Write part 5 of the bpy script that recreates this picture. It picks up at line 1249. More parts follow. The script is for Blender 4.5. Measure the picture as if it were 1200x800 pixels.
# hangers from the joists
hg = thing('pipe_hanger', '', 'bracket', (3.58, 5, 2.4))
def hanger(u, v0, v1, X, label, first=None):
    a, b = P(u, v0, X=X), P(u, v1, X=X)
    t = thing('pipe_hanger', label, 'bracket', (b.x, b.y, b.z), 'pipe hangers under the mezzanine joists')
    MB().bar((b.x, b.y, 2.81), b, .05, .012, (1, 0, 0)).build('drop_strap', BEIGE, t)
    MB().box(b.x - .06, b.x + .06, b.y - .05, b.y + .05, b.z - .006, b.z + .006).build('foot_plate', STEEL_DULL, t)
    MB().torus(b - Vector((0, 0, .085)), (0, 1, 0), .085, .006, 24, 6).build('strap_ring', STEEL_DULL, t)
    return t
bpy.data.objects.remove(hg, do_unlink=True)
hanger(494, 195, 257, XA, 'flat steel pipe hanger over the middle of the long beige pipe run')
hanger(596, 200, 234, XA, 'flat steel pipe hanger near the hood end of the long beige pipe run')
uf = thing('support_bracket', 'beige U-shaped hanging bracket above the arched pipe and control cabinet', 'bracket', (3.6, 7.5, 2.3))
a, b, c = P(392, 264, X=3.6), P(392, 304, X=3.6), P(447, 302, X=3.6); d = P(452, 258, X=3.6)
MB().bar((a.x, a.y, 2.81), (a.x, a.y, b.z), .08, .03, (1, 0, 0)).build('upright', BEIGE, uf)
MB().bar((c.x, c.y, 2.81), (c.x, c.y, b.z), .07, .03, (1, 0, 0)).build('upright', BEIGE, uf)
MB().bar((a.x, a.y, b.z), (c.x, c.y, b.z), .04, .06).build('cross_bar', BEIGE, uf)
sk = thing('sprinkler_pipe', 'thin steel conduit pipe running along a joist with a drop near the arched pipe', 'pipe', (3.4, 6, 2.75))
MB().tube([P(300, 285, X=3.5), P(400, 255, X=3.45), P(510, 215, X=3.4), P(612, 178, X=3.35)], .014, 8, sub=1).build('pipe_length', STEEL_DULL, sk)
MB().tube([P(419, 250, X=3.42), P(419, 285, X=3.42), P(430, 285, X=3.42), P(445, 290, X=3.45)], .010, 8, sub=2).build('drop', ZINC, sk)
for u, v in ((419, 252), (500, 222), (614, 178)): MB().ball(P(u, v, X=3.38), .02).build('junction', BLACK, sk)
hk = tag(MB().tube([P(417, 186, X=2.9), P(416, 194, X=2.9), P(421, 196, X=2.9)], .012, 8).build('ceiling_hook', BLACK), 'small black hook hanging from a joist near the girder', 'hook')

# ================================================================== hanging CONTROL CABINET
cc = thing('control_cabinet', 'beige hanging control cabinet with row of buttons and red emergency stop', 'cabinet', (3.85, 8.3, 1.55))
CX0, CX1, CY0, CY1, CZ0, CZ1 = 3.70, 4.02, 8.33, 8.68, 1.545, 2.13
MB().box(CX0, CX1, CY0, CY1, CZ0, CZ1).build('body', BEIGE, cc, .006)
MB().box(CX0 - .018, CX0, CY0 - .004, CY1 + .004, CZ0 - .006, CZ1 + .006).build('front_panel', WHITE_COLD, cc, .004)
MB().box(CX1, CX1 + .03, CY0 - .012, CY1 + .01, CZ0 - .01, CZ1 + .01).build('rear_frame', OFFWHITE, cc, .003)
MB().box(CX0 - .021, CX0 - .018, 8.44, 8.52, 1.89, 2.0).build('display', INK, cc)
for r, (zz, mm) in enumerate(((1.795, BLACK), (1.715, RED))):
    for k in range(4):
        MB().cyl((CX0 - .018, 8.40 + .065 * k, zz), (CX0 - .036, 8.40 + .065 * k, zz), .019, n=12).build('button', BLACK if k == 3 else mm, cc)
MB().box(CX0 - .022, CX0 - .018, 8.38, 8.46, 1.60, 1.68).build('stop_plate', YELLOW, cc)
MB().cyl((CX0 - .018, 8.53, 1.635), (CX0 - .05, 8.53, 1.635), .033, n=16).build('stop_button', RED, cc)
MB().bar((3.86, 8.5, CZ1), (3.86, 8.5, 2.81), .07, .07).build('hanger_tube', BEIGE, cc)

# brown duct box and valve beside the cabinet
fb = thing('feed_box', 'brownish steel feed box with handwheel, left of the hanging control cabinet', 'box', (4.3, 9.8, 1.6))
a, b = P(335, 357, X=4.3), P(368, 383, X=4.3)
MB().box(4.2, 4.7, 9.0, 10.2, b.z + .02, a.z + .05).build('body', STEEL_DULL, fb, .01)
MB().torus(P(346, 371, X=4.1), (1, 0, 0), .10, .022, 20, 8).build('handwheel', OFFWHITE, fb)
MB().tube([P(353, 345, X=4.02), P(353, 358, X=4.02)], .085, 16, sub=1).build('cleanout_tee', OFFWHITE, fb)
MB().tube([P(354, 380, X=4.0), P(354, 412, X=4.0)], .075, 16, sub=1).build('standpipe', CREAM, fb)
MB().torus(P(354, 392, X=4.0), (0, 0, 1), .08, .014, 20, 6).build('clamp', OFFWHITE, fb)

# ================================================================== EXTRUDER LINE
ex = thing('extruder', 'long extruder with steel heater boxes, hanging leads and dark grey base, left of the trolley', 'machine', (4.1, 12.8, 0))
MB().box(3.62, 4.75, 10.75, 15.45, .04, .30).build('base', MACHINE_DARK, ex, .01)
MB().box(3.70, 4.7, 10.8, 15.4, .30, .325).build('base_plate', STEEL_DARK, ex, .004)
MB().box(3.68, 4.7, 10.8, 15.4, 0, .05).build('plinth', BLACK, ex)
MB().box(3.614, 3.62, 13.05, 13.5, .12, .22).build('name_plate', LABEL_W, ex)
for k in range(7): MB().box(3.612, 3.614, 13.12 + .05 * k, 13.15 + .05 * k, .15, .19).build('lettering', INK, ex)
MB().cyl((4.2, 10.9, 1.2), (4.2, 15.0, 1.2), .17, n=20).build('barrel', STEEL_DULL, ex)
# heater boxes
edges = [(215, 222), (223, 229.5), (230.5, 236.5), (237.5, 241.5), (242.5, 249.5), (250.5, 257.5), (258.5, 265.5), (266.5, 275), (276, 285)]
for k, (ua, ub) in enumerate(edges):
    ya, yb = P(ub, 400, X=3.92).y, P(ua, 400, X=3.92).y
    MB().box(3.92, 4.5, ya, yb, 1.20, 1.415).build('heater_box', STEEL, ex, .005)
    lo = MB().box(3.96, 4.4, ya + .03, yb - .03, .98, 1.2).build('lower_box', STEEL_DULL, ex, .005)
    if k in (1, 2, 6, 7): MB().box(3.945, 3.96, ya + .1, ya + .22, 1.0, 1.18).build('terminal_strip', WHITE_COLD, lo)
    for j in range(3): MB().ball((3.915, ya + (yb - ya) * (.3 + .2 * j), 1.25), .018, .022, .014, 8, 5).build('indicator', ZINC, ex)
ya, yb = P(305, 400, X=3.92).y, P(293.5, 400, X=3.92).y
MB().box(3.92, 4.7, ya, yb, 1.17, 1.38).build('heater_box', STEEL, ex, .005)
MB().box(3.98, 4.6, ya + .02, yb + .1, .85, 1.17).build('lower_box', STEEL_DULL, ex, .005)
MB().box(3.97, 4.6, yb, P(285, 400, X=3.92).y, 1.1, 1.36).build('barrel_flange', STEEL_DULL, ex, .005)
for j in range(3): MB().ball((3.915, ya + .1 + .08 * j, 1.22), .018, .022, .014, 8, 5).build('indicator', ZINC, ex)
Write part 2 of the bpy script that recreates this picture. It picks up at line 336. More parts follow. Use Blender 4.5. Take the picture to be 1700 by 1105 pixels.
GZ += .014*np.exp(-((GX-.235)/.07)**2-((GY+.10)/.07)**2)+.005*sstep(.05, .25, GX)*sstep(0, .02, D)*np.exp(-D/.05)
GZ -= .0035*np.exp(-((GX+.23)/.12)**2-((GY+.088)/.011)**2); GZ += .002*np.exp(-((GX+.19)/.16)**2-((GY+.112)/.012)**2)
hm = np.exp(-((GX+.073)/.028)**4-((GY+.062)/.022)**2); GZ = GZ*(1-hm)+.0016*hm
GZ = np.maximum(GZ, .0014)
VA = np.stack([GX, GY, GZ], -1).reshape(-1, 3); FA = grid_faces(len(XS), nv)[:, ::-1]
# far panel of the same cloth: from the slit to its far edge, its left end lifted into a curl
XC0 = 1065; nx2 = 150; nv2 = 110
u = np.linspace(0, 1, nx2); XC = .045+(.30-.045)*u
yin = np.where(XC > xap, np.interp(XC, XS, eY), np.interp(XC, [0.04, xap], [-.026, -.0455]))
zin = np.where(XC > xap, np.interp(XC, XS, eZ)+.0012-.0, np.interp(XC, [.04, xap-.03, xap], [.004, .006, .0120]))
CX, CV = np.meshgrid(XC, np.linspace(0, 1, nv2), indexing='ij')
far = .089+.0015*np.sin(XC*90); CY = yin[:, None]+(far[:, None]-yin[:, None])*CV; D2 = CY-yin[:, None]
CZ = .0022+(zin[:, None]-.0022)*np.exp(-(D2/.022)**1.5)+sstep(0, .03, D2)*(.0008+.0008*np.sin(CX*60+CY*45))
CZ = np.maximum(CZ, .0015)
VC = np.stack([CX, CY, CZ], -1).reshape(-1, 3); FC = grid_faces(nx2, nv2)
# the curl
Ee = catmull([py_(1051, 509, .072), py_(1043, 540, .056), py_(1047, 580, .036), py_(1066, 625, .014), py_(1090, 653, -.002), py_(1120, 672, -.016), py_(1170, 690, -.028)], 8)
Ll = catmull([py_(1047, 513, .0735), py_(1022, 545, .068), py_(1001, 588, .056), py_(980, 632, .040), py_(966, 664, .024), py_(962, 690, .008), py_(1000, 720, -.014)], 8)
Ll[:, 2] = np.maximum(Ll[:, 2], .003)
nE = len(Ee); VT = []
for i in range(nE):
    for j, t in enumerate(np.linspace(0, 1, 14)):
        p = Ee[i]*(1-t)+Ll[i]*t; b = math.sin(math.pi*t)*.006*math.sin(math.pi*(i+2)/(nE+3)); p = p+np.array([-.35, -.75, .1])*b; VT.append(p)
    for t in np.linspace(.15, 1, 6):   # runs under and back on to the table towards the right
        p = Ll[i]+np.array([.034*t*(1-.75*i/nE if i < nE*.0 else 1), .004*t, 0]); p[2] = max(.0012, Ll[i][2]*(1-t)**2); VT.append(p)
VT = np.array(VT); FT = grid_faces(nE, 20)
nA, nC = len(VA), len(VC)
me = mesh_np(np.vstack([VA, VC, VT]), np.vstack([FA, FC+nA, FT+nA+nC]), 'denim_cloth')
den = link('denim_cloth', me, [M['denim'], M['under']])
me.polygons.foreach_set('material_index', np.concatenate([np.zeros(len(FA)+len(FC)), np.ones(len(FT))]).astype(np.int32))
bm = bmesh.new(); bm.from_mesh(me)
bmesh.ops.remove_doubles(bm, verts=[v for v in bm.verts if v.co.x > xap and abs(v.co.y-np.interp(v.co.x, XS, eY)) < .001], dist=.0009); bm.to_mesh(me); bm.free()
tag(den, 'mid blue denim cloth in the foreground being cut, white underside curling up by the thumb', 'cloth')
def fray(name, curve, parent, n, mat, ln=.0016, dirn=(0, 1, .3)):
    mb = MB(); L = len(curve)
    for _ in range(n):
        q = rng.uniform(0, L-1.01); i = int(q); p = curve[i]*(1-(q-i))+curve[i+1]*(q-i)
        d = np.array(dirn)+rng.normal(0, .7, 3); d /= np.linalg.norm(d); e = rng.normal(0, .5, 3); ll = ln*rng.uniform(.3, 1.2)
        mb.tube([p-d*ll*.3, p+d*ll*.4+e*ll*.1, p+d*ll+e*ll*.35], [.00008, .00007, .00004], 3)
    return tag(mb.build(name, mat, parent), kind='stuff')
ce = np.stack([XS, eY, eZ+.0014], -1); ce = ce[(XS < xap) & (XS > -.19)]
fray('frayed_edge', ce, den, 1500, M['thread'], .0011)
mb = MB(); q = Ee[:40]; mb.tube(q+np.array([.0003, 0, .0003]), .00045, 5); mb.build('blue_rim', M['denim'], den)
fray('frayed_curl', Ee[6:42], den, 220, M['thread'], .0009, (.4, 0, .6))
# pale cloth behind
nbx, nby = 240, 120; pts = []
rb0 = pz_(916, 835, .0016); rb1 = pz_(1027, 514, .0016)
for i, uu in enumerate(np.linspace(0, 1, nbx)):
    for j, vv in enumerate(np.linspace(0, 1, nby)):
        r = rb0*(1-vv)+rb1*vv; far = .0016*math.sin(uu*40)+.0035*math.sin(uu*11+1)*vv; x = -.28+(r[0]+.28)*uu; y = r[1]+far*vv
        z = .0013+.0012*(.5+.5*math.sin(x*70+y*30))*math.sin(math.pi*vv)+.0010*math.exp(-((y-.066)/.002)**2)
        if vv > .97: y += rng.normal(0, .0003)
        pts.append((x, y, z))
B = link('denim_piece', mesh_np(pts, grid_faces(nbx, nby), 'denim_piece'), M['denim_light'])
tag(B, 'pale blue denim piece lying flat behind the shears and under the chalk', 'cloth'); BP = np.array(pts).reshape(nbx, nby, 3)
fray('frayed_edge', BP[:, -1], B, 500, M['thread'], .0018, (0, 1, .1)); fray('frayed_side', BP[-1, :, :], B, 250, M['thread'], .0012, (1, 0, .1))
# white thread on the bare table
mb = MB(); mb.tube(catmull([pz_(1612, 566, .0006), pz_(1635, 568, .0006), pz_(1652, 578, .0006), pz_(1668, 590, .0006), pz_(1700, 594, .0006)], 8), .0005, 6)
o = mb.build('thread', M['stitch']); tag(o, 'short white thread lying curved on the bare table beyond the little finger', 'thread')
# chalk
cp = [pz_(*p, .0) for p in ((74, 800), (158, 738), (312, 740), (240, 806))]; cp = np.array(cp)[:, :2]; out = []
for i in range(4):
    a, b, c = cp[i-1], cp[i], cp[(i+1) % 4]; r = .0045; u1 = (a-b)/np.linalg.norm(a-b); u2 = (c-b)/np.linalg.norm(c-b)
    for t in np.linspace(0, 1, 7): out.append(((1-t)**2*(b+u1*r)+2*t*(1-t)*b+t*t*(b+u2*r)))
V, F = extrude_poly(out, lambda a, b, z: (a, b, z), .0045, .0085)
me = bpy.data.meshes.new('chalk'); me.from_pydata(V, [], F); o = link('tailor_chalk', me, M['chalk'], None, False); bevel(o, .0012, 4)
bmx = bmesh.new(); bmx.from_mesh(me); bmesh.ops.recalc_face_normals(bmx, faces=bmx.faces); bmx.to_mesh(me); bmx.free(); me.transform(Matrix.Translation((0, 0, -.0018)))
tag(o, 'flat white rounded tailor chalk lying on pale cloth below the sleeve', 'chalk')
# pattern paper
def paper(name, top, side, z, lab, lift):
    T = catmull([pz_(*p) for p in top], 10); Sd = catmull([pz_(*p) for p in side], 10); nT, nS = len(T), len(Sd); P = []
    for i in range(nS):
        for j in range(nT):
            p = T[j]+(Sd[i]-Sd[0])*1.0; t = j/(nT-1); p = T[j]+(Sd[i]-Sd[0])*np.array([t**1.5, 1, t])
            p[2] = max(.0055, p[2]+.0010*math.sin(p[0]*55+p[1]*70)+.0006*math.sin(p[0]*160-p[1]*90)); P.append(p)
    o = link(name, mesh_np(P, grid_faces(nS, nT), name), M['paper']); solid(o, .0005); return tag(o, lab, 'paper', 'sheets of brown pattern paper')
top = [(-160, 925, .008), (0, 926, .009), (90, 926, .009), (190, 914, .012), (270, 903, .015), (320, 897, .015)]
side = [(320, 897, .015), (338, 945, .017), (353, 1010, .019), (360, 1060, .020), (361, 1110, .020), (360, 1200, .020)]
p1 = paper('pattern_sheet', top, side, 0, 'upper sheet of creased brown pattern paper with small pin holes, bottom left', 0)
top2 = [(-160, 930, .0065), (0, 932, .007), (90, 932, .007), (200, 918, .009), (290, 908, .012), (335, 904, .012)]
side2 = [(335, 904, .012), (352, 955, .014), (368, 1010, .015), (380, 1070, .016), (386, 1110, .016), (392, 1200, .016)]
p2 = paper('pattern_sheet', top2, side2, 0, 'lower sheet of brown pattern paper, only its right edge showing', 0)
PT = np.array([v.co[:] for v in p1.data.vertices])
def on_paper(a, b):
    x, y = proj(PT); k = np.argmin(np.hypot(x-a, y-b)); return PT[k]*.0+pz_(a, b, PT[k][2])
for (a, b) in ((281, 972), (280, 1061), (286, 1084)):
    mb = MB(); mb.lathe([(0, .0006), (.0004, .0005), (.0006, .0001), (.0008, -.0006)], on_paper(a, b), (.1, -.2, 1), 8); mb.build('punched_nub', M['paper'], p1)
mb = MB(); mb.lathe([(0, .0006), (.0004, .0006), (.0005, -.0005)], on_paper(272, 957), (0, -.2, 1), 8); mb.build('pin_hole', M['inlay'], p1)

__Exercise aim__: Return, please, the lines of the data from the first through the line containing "the girder', 'hook')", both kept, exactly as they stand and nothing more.

__Exercise response__:
Write part 5 of the bpy script that recreates this picture. It picks up at line 1249. More parts follow. The script is for Blender 4.5. Measure the picture as if it were 1200x800 pixels.
# hangers from the joists
hg = thing('pipe_hanger', '', 'bracket', (3.58, 5, 2.4))
def hanger(u, v0, v1, X, label, first=None):
    a, b = P(u, v0, X=X), P(u, v1, X=X)
    t = thing('pipe_hanger', label, 'bracket', (b.x, b.y, b.z), 'pipe hangers under the mezzanine joists')
    MB().bar((b.x, b.y, 2.81), b, .05, .012, (1, 0, 0)).build('drop_strap', BEIGE, t)
    MB().box(b.x - .06, b.x + .06, b.y - .05, b.y + .05, b.z - .006, b.z + .006).build('foot_plate', STEEL_DULL, t)
    MB().torus(b - Vector((0, 0, .085)), (0, 1, 0), .085, .006, 24, 6).build('strap_ring', STEEL_DULL, t)
    return t
bpy.data.objects.remove(hg, do_unlink=True)
hanger(494, 195, 257, XA, 'flat steel pipe hanger over the middle of the long beige pipe run')
hanger(596, 200, 234, XA, 'flat steel pipe hanger near the hood end of the long beige pipe run')
uf = thing('support_bracket', 'beige U-shaped hanging bracket above the arched pipe and control cabinet', 'bracket', (3.6, 7.5, 2.3))
a, b, c = P(392, 264, X=3.6), P(392, 304, X=3.6), P(447, 302, X=3.6); d = P(452, 258, X=3.6)
MB().bar((a.x, a.y, 2.81), (a.x, a.y, b.z), .08, .03, (1, 0, 0)).build('upright', BEIGE, uf)
MB().bar((c.x, c.y, 2.81), (c.x, c.y, b.z), .07, .03, (1, 0, 0)).build('upright', BEIGE, uf)
MB().bar((a.x, a.y, b.z), (c.x, c.y, b.z), .04, .06).build('cross_bar', BEIGE, uf)
sk = thing('sprinkler_pipe', 'thin steel conduit pipe running along a joist with a drop near the arched pipe', 'pipe', (3.4, 6, 2.75))
MB().tube([P(300, 285, X=3.5), P(400, 255, X=3.45), P(510, 215, X=3.4), P(612, 178, X=3.35)], .014, 8, sub=1).build('pipe_length', STEEL_DULL, sk)
MB().tube([P(419, 250, X=3.42), P(419, 285, X=3.42), P(430, 285, X=3.42), P(445, 290, X=3.45)], .010, 8, sub=2).build('drop', ZINC, sk)
for u, v in ((419, 252), (500, 222), (614, 178)): MB().ball(P(u, v, X=3.38), .02).build('junction', BLACK, sk)
hk = tag(MB().tube([P(417, 186, X=2.9), P(416, 194, X=2.9), P(421, 196, X=2.9)], .012, 8).build('ceiling_hook', BLACK), 'small black hook hanging from a joist near the girder', 'hook')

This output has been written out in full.